Enfin, peu après une première décision favorable obtenue en 2022, M. [M] contacte Turlen Holding pour proposer un « arrangement amiable », en se prévalant expressément de la décision rendue. Pour la Cour, cette démarche révèle une volonté manifeste de tirer un avantage financier indu de la procédure.

Ces éléments attestent d’un projet cohérent d’appropriation parasitaire, dépourvu d’intention d’usage, fondé sur la captation opportuniste de signes à forte valeur économique et symbolique. En vertu du principe fraus omnia corrumpit, la Cour prononce alors l’invalidité totale de la marque contestée, pour l’intégralité des produits et services visés, y compris ceux pour lesquels aucune atteinte à la renommée n’avait été démontrée.
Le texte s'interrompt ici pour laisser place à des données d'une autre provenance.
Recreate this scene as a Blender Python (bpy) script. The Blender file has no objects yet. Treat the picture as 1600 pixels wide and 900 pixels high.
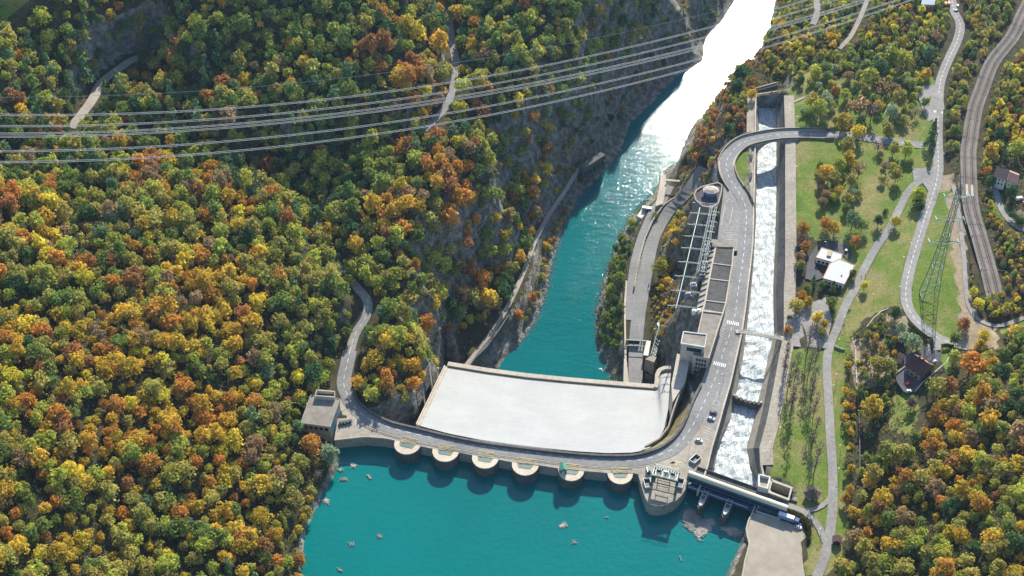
import bpy, math, random
import numpy as np
from math import radians as R, sin, cos, tan, pi
random.seed(7); RNG = np.random.default_rng(7)
sc = bpy.context.scene
COL = sc.collection
# ------------------------------------------------------------------ camera
CH, PITCH, FPX = 590.0, R(43.5), 2135.0          # metres above the reservoir, tilt below the horizon, focal length at 1600 px
cam = bpy.data.cameras.new('camera'); camo = bpy.data.objects.new('camera', cam); COL.objects.link(camo)
camo.location = (0, 0, CH); camo.rotation_euler = (R(90) - PITCH, 0, 0)
cam.sensor_width = 36; cam.lens = 36 * FPX / 1600; cam.clip_start = 1; cam.clip_end = 8000
sc.camera = camo
# ------------------------------------------------------------------ sky, sun, exposure
SUN_EL, SUN_AZ = 31.0, 12.5                       # azimuth to the right of the view axis (+Y)
wd = bpy.data.worlds.new('World'); sc.world = wd; wd.use_nodes = True
nt = wd.node_tree; bgn = nt.nodes['Background']
sky = nt.nodes.new('ShaderNodeTexSky'); sky.sky_type = 'NISHITA'; sky.sun_disc = False
sky.sun_elevation = R(SUN_EL); sky.sun_rotation = R(SUN_AZ); sky.altitude = 300; sky.air_density = 1.0; sky.dust_density = 0.5; sky.ozone_density = 1.5
nt.links.new(sky.outputs[0], bgn.inputs[0]); bgn.inputs[1].default_value = 0.125
sl = bpy.data.lights.new('sun', 'SUN'); sl.energy = 4.9; sl.angle = R(0.5); sl.color = (1.0, 0.945, 0.84)
so = bpy.data.objects.new('sun', sl); COL.objects.link(so)
so.rotation_euler = (R(90 - SUN_EL), 0, R(180 - SUN_AZ)); so.location = (200, 900, 900)
sc.view_settings.view_transform = 'Standard'; sc.view_settings.look = 'None'
sc.view_settings.exposure = 0.80; sc.view_settings.gamma = 1.0
sc.cycles.use_denoising = True
sc.cycles.max_bounces = 6; sc.cycles.diffuse_bounces = 2; sc.cycles.glossy_bounces = 2; sc.cycles.transmission_bounces = 2
sc.cycles.caustics_reflective = False; sc.cycles.caustics_refractive = False
sc.cycles.sample_clamp_indirect = 3.0
# ------------------------------------------------------------------ pixel <-> world (survey helper: every point gets its own real height)
cp, sp_ = cos(PITCH), sin(PITCH)
def U(px, py, z=0.0):
    dx = (px - 800) / FPX; dy = (450 - py) / FPX
    v = (dx, cp + dy * sp_, -sp_ + dy * cp)
    t = (z - CH) / v[2]
    return (v[0] * t, v[1] * t, z)
def PR(x, y, z):
    zz = z - CH
    d = y * cp - zz * sp_; u = y * sp_ + zz * cp
    return 800 + FPX * x / d, 450 - FPX * u / d
def scale_at(x, y, z): return FPX / (y * cp - (z - CH) * sp_)
def smooth(pts, n=6):
    P = [tuple(p) for p in pts]; out = []
    for i in range(len(P) - 1):
        p0 = P[max(i - 1, 0)]; p1 = P[i]; p2 = P[i + 1]; p3 = P[min(i + 2, len(P) - 1)]
        for k in range(n):
            t = k / n
            out.append(tuple(0.5 * (2 * b + (c - a) * t + (2 * a - 5 * b + 4 * c - d) * t * t + (3 * b - a - 3 * c + d) * t ** 3) for a, b, c, d in zip(p0, p1, p2, p3)))
    out.append(P[-1]); return out
def C(pts, n=6):
    """smooth list of (px,py,z) -> world points"""
    return [U(*p) for p in smooth(pts, n)]
def zz(pts, z): return [(p[0], p[1], z) for p in pts]
def resample(P, step=None, n=None):
    P = np.array(P, float); s = np.r_[0, np.cumsum(np.linalg.norm(np.diff(P, axis=0), axis=1))]
    if n is None: n = max(2, int(s[-1] / step) + 1)
    t = np.linspace(0, s[-1], n)
    return np.stack([np.interp(t, s, P[:, k]) for k in range(P.shape[1])], 1)
def offset(P, d):
    """shift a 3-D polyline sideways in plan; +d = to the right of travel"""
    P = np.array(P, float); T = np.gradient(P[:, :2], axis=0); T /= np.linalg.norm(T, axis=1)[:, None] + 1e-9
    Q = P.copy(); Q[:, 0] += T[:, 1] * d; Q[:, 1] -= T[:, 0] * d
    return Q
def inpoly(x, y, poly):
    x = np.asarray(x, float); y = np.asarray(y, float); r = np.zeros(x.shape, bool); n = len(poly)
    for i in range(n):
        x0, y0 = poly[i][:2]; x1, y1 = poly[(i + 1) % n][:2]
        if y0 == y1: continue
        c = ((y0 > y) != (y1 > y)) & (x < (x1 - x0) * (y - y0) / (y1 - y0) + x0)
        r ^= c
    return r
def polydist(x, y, P, closed=False):
    """distance to a polyline and the z of its nearest point"""
    P = np.array(P, float)
    if closed: P = np.vstack([P, P[:1]])
    best = np.full(np.shape(x), 1e9); bz = np.zeros(np.shape(x))
    for a, b in zip(P[:-1], P[1:]):
        d = b[:2] - a[:2]; L = d @ d + 1e-9
        t = np.clip(((x - a[0]) * d[0] + (y - a[1]) * d[1]) / L, 0, 1)
        q = np.hypot(x - a[0] - t * d[0], y - a[1] - t * d[1]); m = q < best
        best = np.where(m, q, best)
        if P.shape[1] > 2: bz = np.where(m, a[2] + t * (b[2] - a[2]), bz)
    return best, bz
# ------------------------------------------------------------------ materials
MATS = {}
def mat(name, color, rough=0.85, var=0.12, scale=0.25, spec=0.3, bump=0.0, bscale=1.5, metal=0.0, col2=None, scale2=None, emit=None):
    if name in MATS: return MATS[name]
    m = bpy.data.materials.new(name); m.use_nodes = True; t = m.node_tree; b = t.nodes['Principled BSDF']
    b.inputs['Roughness'].default_value = rough; b.inputs['Specular IOR Level'].default_value = spec; b.inputs['Metallic'].default_value = metal
    g = t.nodes.new('ShaderNodeNewGeometry')
    n = t.nodes.new('ShaderNodeTexNoise'); n.inputs['Scale'].default_value = scale; n.inputs['Detail'].default_value = 6; n.inputs['Roughness'].default_value = 0.65
    t.links.new(g.outputs['Position'], n.inputs['Vector'])
    r = t.nodes.new('ShaderNodeValToRGB'); e = r.color_ramp.elements
    c1 = [max(0, c * (1 - var * 1.6)) for c in color]; c2 = [min(1, c * (1 + var * 1.6)) for c in color]
    e[0].position = 0.3; e[1].position = 0.7; e[0].color = (*c1, 1); e[1].color = (*c2, 1)
    if col2: e[1].color = (*col2, 1); e[0].color = (*color, 1)
    t.links.new(n.outputs['Fac'], r.inputs[0]); out = r.outputs[0]
    # fine grain + broad stains
    n2 = t.nodes.new('ShaderNodeTexNoise'); n2.inputs['Scale'].default_value = scale2 or 0.06; n2.inputs['Detail'].default_value = 3
    t.links.new(g.outputs['Position'], n2.inputs['Vector'])
    mr = t.nodes.new('ShaderNodeMapRange'); mr.inputs[1].default_value = 0.3; mr.inputs[2].default_value = 0.7; mr.inputs[3].default_value = 1 - var; mr.inputs[4].default_value = 1 + var
    t.links.new(n2.outputs['Fac'], mr.inputs[0])
    mx = t.nodes.new('ShaderNodeVectorMath'); mx.operation = 'SCALE'
    t.links.new(out, mx.inputs[0]); t.links.new(mr.outputs[0], mx.inputs['Scale'])
    t.links.new(mx.outputs[0], b.inputs['Base Color'])
    if bump:
        bp = t.nodes.new('ShaderNodeBump'); bp.inputs['Strength'].default_value = bump; bp.inputs['Distance'].default_value = 0.3
        n3 = t.nodes.new('ShaderNodeTexNoise'); n3.inputs['Scale'].default_value = bscale; n3.inputs['Detail'].default_value = 4
        t.links.new(g.outputs['Position'], n3.inputs['Vector']); t.links.new(n3.outputs['Fac'], bp.inputs['Height']); t.links.new(bp.outputs[0], b.inputs['Normal'])
    MATS[name] = m; return m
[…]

Un arrêt de grande portée pour la pratique du droit des marques

L’arrêt du 29 octobre 2025 présente un intérêt majeur.

Il confirme que, même pour une marque mondialement célèbre comme Richard Mille, l’atteinte à la renommée ne s’apprécie pas de manière automatique : la démonstration d’un lien dans l’esprit du public demeure nécessaire.

Mais surtout, il rappelle la formidable puissance du fondement tiré de la fraude. Lorsqu’un déposant agit de mauvaise foi, sans intention réelle d’usage et dans une logique de captation parasitaire, la marque peut être déclarée invalide dans son intégralité, indépendamment de toute appréciation sur la renommée ou le risque de confusion.

Ce faisant, la Cour renforce la protection des titulaires de marques de luxe et de forte notoriété contre les dépôts abusifs, consolidant ainsi la défense de leurs actifs immatériels les plus précieux.